### WRITTEN REQUEST
Repeat every line of the material, character for character.

[BEGIN]

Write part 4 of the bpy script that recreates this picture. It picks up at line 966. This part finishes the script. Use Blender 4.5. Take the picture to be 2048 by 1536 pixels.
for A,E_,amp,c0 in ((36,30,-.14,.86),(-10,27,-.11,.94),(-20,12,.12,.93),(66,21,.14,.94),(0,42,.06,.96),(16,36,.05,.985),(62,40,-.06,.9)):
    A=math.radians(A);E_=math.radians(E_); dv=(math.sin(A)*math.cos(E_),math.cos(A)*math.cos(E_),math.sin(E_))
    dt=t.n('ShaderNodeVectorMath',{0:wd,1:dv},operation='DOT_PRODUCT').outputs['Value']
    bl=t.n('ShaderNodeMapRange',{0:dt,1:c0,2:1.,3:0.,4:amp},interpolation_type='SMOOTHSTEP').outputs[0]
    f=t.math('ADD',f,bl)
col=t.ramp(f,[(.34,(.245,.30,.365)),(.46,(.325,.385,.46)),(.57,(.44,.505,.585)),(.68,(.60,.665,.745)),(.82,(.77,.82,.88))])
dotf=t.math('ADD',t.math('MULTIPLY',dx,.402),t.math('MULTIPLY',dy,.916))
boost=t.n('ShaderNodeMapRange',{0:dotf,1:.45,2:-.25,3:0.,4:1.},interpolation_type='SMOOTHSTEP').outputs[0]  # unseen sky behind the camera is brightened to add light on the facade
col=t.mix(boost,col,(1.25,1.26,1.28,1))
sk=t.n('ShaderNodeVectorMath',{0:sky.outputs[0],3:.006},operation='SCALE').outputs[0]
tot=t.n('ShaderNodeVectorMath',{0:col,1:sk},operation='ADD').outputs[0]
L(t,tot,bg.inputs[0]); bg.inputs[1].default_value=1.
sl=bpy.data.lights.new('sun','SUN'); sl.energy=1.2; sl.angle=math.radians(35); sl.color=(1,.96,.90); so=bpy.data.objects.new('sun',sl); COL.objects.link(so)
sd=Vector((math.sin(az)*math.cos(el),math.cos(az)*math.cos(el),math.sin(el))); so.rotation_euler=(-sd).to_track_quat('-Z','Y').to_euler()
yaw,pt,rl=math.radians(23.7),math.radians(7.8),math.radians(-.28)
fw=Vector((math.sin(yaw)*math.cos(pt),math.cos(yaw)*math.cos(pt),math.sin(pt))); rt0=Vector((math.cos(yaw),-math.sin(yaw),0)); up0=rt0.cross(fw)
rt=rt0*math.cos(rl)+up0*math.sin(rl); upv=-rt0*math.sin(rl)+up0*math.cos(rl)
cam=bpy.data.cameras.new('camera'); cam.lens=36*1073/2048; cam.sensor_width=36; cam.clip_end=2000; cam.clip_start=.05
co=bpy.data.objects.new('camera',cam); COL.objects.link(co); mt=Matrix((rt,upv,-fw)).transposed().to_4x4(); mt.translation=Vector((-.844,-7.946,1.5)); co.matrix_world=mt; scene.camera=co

[END]

### RESULT OF THE EXERCISE
Write part 4 of the bpy script that recreates this picture. It picks up at line 966. This part finishes the script. Use Blender 4.5. Take the picture to be 2048 by 1536 pixels.
for A,E_,amp,c0 in ((36,30,-.14,.86),(-10,27,-.11,.94),(-20,12,.12,.93),(66,21,.14,.94),(0,42,.06,.96),(16,36,.05,.985),(62,40,-.06,.9)):
    A=math.radians(A);E_=math.radians(E_); dv=(math.sin(A)*math.cos(E_),math.cos(A)*math.cos(E_),math.sin(E_))
    dt=t.n('ShaderNodeVectorMath',{0:wd,1:dv},operation='DOT_PRODUCT').outputs['Value']
    bl=t.n('ShaderNodeMapRange',{0:dt,1:c0,2:1.,3:0.,4:amp},interpolation_type='SMOOTHSTEP').outputs[0]
    f=t.math('ADD',f,bl)
col=t.ramp(f,[(.34,(.245,.30,.365)),(.46,(.325,.385,.46)),(.57,(.44,.505,.585)),(.68,(.60,.665,.745)),(.82,(.77,.82,.88))])
dotf=t.math('ADD',t.math('MULTIPLY',dx,.402),t.math('MULTIPLY',dy,.916))
boost=t.n('ShaderNodeMapRange',{0:dotf,1:.45,2:-.25,3:0.,4:1.},interpolation_type='SMOOTHSTEP').outputs[0]  # unseen sky behind the camera is brightened to add light on the facade
col=t.mix(boost,col,(1.25,1.26,1.28,1))
sk=t.n('ShaderNodeVectorMath',{0:sky.outputs[0],3:.006},operation='SCALE').outputs[0]
tot=t.n('ShaderNodeVectorMath',{0:col,1:sk},operation='ADD').outputs[0]
L(t,tot,bg.inputs[0]); bg.inputs[1].default_value=1.
sl=bpy.data.lights.new('sun','SUN'); sl.energy=1.2; sl.angle=math.radians(35); sl.color=(1,.96,.90); so=bpy.data.objects.new('sun',sl); COL.objects.link(so)
sd=Vector((math.sin(az)*math.cos(el),math.cos(az)*math.cos(el),math.sin(el))); so.rotation_euler=(-sd).to_track_quat('-Z','Y').to_euler()
yaw,pt,rl=math.radians(23.7),math.radians(7.8),math.radians(-.28)
fw=Vector((math.sin(yaw)*math.cos(pt),math.cos(yaw)*math.cos(pt),math.sin(pt))); rt0=Vector((math.cos(yaw),-math.sin(yaw),0)); up0=rt0.cross(fw)
rt=rt0*math.cos(rl)+up0*math.sin(rl); upv=-rt0*math.sin(rl)+up0*math.cos(rl)
cam=bpy.data.cameras.new('camera'); cam.lens=36*1073/2048; cam.sensor_width=36; cam.clip_end=2000; cam.clip_start=.05
co=bpy.data.objects.new('camera',cam); COL.objects.link(co); mt=Matrix((rt,upv,-fw)).transposed().to_4x4(); mt.translation=Vector((-.844,-7.946,1.5)); co.matrix_world=mt; scene.camera=co